_TASK TO COMPLETE_
Repeat exactly the stretch of lines from the line containing "Recreate this scene as a Blender Python (bpy) script. Write" through the line containing "COL = SC.collection", both included, and nothing else.
[Begin MATERIAL TO PROCESS]
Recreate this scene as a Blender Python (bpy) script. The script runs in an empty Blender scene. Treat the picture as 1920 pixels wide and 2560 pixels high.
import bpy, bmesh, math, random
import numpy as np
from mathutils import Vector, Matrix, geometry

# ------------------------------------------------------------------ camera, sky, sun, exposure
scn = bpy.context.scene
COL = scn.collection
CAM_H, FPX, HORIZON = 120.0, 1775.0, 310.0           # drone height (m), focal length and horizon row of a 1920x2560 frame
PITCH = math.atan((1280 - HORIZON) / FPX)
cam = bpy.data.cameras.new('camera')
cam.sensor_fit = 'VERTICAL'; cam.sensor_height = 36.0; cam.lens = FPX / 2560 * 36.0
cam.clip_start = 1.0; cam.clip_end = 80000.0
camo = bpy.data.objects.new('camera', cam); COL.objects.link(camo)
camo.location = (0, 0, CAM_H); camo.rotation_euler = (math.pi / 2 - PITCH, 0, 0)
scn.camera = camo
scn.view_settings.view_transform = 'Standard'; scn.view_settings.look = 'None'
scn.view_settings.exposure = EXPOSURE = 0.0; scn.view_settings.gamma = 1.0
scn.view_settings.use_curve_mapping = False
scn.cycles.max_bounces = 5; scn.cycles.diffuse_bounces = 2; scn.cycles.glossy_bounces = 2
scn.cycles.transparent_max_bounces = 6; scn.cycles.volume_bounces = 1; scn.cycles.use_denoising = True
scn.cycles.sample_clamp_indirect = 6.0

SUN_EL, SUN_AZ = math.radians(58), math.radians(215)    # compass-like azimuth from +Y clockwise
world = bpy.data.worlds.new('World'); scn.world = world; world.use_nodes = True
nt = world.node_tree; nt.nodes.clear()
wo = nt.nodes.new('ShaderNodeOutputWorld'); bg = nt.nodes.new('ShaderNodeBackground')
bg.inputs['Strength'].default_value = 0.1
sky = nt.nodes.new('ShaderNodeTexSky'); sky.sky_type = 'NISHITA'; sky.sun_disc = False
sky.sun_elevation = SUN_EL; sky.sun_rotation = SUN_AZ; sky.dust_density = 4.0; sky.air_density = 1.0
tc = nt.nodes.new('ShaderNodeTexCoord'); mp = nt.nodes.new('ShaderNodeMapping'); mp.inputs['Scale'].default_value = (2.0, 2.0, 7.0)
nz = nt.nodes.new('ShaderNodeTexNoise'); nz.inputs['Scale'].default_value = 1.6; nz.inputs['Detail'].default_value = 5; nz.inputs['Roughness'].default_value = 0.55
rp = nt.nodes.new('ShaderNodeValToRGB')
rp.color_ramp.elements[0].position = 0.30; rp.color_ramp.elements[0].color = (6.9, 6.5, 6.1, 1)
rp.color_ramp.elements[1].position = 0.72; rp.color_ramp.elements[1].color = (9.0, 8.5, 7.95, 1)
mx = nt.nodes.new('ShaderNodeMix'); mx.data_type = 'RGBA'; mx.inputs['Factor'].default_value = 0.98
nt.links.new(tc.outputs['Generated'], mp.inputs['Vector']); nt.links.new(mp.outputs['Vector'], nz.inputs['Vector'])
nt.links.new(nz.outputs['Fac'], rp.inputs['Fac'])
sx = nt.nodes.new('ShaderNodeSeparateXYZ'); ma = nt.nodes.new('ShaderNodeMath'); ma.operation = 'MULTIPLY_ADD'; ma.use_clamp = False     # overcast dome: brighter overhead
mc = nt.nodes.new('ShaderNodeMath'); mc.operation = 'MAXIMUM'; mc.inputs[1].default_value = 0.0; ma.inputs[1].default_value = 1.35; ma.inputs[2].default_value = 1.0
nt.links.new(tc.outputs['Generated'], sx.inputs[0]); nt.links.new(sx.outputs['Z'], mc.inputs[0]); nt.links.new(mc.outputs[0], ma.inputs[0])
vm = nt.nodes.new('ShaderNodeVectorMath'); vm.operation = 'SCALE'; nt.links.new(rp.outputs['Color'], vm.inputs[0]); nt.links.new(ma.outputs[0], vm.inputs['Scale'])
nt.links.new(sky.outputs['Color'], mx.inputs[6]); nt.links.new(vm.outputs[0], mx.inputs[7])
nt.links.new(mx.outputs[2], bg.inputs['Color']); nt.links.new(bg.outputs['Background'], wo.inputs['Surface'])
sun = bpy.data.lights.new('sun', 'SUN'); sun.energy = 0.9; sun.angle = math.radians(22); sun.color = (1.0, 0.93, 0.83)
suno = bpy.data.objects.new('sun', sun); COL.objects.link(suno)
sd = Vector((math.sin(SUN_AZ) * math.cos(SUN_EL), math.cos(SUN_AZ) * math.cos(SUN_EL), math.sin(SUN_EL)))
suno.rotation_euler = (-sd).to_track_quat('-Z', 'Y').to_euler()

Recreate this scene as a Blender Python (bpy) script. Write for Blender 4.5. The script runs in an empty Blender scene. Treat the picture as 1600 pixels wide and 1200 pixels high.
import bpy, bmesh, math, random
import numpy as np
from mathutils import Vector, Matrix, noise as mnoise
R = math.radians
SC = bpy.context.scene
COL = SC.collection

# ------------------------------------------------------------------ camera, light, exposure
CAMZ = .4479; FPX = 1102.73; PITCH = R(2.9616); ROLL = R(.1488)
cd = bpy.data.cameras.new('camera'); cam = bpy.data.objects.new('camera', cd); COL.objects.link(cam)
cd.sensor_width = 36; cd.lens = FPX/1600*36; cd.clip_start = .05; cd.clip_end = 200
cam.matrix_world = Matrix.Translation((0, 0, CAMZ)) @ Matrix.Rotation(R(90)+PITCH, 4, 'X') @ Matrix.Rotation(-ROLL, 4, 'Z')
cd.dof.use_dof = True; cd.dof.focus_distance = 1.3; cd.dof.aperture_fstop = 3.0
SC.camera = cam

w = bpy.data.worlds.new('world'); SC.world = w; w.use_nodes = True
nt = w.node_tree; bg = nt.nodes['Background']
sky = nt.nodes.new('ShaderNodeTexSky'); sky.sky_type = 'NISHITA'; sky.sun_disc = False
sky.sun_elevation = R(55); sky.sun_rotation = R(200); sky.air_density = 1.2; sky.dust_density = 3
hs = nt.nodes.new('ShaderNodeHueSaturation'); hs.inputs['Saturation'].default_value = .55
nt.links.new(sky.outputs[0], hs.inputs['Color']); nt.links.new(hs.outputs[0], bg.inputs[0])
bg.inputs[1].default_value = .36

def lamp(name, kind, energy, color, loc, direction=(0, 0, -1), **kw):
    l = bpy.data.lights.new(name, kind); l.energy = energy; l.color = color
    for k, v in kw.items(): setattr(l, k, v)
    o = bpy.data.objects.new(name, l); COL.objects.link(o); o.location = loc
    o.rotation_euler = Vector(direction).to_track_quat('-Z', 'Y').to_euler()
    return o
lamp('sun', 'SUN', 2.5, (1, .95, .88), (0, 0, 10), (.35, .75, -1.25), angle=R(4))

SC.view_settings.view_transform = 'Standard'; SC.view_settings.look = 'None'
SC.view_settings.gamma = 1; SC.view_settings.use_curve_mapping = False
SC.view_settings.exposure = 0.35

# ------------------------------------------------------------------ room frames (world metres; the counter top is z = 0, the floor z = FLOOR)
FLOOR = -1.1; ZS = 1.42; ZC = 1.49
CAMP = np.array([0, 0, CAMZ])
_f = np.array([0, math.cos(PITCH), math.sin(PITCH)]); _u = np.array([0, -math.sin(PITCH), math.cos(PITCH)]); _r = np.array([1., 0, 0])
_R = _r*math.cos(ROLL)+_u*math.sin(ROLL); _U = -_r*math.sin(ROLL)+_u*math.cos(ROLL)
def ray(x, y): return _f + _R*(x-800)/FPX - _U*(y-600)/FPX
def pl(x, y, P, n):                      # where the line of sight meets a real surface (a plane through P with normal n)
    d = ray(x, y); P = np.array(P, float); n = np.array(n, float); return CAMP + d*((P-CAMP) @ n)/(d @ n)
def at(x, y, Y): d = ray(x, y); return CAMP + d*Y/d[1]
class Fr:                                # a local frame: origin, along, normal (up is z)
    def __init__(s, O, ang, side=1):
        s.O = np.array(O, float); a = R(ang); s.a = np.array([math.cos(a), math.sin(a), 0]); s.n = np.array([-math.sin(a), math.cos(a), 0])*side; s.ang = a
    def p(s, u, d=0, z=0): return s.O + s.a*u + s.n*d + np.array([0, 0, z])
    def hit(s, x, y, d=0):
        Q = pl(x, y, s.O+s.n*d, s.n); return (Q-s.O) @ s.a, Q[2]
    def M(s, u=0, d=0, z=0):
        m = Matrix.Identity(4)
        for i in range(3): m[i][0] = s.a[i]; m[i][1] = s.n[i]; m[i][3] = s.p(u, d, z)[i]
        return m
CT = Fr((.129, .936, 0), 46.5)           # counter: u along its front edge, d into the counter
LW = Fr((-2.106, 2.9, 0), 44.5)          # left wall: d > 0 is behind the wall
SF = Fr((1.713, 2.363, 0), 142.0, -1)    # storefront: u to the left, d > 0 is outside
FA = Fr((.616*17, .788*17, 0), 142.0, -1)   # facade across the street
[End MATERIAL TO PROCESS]
_SOLUTION FOR THIS PROBLEM_
Recreate this scene as a Blender Python (bpy) script. Write for Blender 4.5. The script runs in an empty Blender scene. Treat the picture as 1600 pixels wide and 1200 pixels high.
import bpy, bmesh, math, random
import numpy as np
from mathutils import Vector, Matrix, noise as mnoise
R = math.radians
SC = bpy.context.scene
COL = SC.collection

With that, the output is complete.